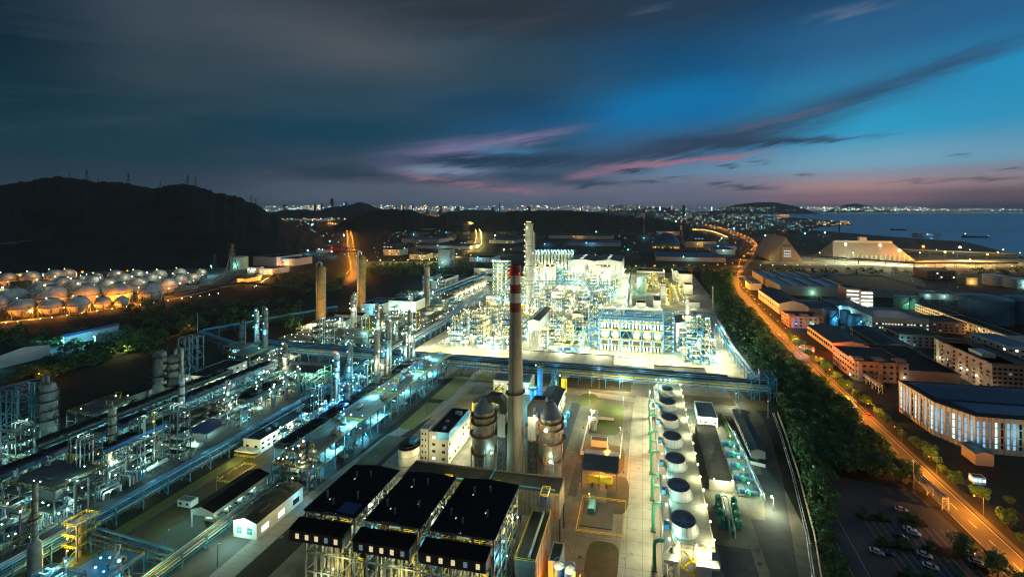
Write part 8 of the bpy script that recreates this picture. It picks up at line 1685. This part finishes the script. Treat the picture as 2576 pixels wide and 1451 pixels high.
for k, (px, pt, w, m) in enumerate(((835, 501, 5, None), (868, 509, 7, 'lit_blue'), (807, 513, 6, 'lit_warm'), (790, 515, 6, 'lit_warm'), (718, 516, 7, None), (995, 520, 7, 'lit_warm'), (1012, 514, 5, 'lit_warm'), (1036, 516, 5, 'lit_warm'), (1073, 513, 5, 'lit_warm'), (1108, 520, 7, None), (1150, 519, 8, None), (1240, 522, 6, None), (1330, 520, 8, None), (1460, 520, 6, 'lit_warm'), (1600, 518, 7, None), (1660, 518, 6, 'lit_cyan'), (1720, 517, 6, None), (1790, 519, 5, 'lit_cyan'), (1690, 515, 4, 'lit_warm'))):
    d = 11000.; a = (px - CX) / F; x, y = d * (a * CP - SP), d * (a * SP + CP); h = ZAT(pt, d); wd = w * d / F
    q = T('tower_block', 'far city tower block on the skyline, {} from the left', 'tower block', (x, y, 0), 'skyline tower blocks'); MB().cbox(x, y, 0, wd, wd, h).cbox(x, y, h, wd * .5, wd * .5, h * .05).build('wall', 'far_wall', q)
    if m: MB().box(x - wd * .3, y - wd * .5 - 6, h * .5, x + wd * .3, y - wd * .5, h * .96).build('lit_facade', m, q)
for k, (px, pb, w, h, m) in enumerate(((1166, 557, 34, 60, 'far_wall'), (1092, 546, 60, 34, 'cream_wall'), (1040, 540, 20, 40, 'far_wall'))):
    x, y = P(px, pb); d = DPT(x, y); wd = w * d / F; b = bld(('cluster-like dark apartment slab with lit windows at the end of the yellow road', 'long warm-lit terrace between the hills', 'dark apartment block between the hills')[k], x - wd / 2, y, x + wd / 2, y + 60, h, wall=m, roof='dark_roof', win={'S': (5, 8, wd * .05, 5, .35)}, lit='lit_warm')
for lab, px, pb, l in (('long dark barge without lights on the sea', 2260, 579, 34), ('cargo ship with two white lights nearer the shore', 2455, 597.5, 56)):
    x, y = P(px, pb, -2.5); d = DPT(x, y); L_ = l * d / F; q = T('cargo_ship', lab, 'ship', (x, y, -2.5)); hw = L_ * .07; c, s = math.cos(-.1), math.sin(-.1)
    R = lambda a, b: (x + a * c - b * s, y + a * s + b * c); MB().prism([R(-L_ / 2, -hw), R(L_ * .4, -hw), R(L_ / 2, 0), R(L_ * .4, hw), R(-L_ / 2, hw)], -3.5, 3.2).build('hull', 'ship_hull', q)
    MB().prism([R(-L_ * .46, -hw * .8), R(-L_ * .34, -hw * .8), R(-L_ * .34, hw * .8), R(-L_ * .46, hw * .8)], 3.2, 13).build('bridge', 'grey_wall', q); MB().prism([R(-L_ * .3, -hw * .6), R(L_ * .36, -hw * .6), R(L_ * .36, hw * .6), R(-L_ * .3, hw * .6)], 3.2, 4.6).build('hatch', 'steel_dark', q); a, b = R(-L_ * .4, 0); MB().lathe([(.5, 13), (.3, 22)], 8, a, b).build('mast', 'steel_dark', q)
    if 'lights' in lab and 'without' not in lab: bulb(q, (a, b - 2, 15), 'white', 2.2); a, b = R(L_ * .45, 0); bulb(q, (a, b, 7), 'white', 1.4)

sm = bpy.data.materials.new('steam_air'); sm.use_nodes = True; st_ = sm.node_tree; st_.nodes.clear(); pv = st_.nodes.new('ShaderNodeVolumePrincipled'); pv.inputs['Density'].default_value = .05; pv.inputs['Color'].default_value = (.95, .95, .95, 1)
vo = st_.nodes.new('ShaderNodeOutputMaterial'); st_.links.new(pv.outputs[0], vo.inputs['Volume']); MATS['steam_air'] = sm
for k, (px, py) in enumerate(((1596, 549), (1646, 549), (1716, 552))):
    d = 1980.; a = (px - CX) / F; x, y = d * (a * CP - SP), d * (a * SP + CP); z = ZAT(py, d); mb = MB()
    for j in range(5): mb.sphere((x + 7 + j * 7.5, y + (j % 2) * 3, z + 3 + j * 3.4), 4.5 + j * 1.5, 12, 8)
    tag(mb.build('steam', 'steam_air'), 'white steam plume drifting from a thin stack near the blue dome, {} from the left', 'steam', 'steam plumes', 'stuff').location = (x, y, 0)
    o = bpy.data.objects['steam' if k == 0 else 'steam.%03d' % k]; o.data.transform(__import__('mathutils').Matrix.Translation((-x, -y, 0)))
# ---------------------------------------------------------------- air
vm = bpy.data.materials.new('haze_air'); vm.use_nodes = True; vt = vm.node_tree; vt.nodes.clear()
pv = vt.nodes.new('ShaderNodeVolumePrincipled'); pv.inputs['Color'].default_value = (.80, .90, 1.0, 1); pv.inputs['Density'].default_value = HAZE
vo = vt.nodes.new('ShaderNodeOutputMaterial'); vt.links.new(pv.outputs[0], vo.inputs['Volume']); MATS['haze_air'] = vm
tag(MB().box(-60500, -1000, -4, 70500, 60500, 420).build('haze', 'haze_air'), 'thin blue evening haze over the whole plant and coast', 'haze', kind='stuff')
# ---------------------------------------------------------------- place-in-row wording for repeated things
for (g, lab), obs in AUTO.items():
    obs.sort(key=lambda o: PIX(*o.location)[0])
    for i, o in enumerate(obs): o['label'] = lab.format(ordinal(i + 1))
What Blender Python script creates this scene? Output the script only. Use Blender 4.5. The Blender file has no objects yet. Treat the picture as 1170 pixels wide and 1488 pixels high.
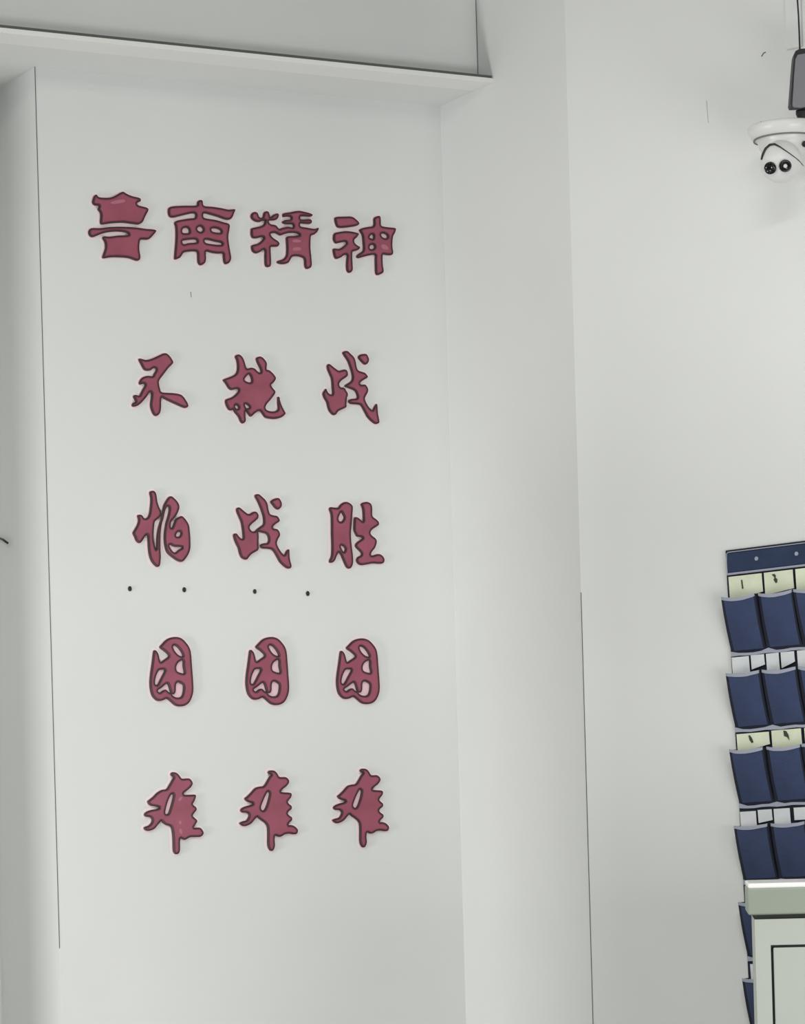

══════

REQUIREMENTS. Copy the records above from the first line through the line containing "d = 11000.;", both included, and leave out any pictures.

CORRECT ANSWER.
Write part 8 of the bpy script that recreates this picture. It picks up at line 1685. This part finishes the script. Treat the picture as 2576 pixels wide and 1451 pixels high.
for k, (px, pt, w, m) in enumerate(((835, 501, 5, None), (868, 509, 7, 'lit_blue'), (807, 513, 6, 'lit_warm'), (790, 515, 6, 'lit_warm'), (718, 516, 7, None), (995, 520, 7, 'lit_warm'), (1012, 514, 5, 'lit_warm'), (1036, 516, 5, 'lit_warm'), (1073, 513, 5, 'lit_warm'), (1108, 520, 7, None), (1150, 519, 8, None), (1240, 522, 6, None), (1330, 520, 8, None), (1460, 520, 6, 'lit_warm'), (1600, 518, 7, None), (1660, 518, 6, 'lit_cyan'), (1720, 517, 6, None), (1790, 519, 5, 'lit_cyan'), (1690, 515, 4, 'lit_warm'))):
    d = 11000.; a = (px - CX) / F; x, y = d * (a * CP - SP), d * (a * SP + CP); h = ZAT(pt, d); wd = w * d / F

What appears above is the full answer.